Some states look at dance as a type of entertainment or amusement, but I believe it’s the art and culture that makes up people’s souls and gives them strength. That is the beginning of making a country better. Dance is the strength of the people and the strength of the people makes up a nation. Many countries, including Cambodia, value the economy over the arts, but once that happens, the nation is broken. Without dance, people may be rich and prospering, but they’ve lost compassion. They’ve lost what it means to be sympathetic with other people. In society there is a social aspect and a cultural aspect and if the cultural aspect is not addressed, society is not whole. Dance creates and builds a strong conscience.
 If they can dance in such a time, so should we.


SUEB0B said...

I'm fascinated by the role of art, music, dance, poetry, storytelling, fashion and beauty in our lives. They are things that don't, on the surface, seem entirely necessary. Yet people are willing to fight and die for the ability to create these expressions, so they must be intrinsic and necessary to our souls.

Thanks for sharing your story. As always, I'm so glad you started blogging and so glad you have kept doing it.

ifthethunderdontgetya™³²®© said...

Some states look at dance as a type of entertainment or amusement, but I believe it’s the art and culture that makes up people’s souls and gives them strength.

Well said.
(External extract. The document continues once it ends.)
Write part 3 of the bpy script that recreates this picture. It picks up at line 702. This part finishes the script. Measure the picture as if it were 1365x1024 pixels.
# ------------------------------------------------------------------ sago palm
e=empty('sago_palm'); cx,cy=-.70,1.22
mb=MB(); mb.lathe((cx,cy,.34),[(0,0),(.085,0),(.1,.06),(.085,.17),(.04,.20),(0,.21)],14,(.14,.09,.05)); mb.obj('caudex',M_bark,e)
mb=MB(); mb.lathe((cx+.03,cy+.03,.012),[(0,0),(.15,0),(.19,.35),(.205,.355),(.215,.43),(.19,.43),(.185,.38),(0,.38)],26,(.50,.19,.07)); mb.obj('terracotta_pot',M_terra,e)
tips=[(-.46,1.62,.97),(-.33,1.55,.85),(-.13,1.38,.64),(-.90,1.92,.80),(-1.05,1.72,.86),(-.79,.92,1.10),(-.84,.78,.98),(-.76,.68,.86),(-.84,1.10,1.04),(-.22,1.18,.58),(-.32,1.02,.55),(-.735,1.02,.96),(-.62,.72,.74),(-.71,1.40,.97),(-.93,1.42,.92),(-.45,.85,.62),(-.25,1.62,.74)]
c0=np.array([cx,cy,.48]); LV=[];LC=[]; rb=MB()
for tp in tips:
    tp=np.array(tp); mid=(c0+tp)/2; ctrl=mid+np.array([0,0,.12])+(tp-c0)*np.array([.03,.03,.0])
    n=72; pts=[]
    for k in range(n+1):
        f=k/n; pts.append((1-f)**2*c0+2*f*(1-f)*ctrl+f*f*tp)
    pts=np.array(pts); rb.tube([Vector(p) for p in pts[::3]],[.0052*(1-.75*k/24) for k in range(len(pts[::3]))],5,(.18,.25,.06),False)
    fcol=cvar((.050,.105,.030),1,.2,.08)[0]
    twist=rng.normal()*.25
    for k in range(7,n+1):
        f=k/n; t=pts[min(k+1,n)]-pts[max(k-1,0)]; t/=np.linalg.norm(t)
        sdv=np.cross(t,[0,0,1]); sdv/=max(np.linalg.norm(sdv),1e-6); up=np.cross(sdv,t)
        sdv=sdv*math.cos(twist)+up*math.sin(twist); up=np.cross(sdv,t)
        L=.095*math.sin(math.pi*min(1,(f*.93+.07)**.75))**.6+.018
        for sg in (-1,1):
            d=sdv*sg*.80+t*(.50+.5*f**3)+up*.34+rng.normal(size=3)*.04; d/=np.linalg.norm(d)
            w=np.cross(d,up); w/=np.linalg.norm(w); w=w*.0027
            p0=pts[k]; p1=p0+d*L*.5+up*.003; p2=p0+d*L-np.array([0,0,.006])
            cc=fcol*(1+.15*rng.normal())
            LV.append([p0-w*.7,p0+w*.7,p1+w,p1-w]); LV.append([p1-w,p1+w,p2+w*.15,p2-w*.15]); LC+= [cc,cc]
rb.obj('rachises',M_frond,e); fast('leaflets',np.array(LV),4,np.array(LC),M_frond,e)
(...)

Some people in some states, I would add, look at the arts only as a tool that should serve the state's propaganda. You can find them at Andy Breitbart's Big Hollywood, for instance.

Big Bad Bald Bastard said...

Amazing post- I think a lot of people lose sight of the fact that many people around the world are no strangers to violence (this is why I was so angered by our decision to attack Iraq). 9/11 was a horrifying tragedy, other populations are suffering horrifying tragedies on a daily basis.